Monday, January 31, 2005

Turn the Page.

Okay, so I thought I'll take a break from my usually 'profound undertones' kind of posts and come to something that is more contemporary. I just watched Page 3. I liked it enough to write about it. So behold... The Review of Page 3...

Most of us in our institute read the second page of the late edition of the Times of India first up in the morning because it contains the gist of the TOI supplement, Delhi Times. (We people here get only the gist because we live 3-1/2 hours away from Delhi and get the entire Delhi times on the 2nd page.) Anyway, that is digressing from what I wanted to say. The point is that the second page gives us the breakfast that we need before actually going to our mess. A nice picture of a Katrina Kaif or a juicy news of Kareena and Shahid making out is enough to shake us out of the slumber. Katrina, Kareena, Rahul Dravid, Vijay Mallya... all Page 3 personalities. Madhur Bhandarkar set out to do just that. That is, showcase these people and trace the lives of the people they affect.

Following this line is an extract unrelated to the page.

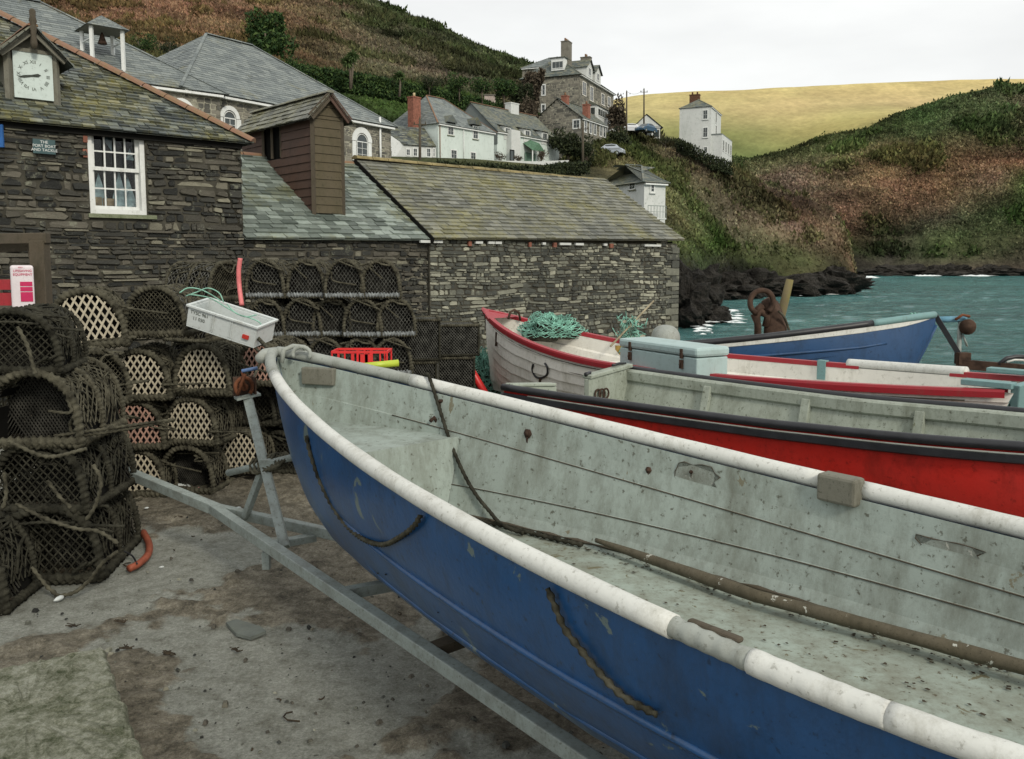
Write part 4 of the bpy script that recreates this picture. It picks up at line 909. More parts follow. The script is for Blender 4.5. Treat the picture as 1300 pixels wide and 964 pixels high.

The result. A brilliant collage of life and people. Rarely do I agree more with the reviews that TOI dishes out but this film not only is a painting that puts the upper class in its true place, it also reaffirms the faith that Madhur Bhandarkar is one of the men who can be depended upon to make movies that use realism as the driving force. The story revolves around 3 women from different walks of life who harbour different professional ambitions while living together. The chief protagonist, a journalist played by Konkona Sen sees herself and people around her drift past parties, relationships and friends in her job as a Page 3 journalist. A world where when a celebrity sneezes, it's news and if a guy isn't in a relationship for long, he is gay. The movie excels in its depiction of almost everything that we hear of associated with filmdom, be it the Casting Couch, drugged parties and child abuse.

Performances-wise, it's Konkona all the way. I loved her in Mr. and Mrs. Iyer and after this, I will thank the lord that atleast there is a female in bollywood who can act. Hope she keeps getting good roles and not get 'commercialised'. Boman Irani essays his roles well and the others do a decent job as well. The strength of the movie lies in the fact that it was very natural in its setting inspite of the glitz... though it could have helped if they had trimmed it down a little, just a little. I don't know how well the movie might perform in terms of commercial success, but I also don't care much about that. If we get some movies of this sort I would only be happy that I get to watch some good cinema. Nothing more. Nothing less.

Before I end the post, here is a stray thought: After seeing the amount of hypocrisy that characters in the movie (and in real life) indulge in, I would be glad to announce that the world has plenty of good people who balance things out and as a result, this earth will survive for another 100 years. After that ofcourse, either the robots or the praying mantis will take over. And I am sure about that.
Added on 3rd February...
P.S: Upon TT's suggestion, two peformances that I forgot to mention are those by Atul Kulkarni and Sandhya Mridul... great performances. Though Tara Sharma's voice will surely damp her chances to make any headway in Bollywood. She does need a dubbing for her voice. All my hopes to look forward to some good Hindi cinema were quashed yesterday when yet another movie 'Insan'(e) came to the hostel. Man! How can people even sign such movies. Damn! how could I even waste half an hour of my precious time on such movies.
Anyways, watched two movies today, 'The Italian Job' and '40 days, 40 nights'.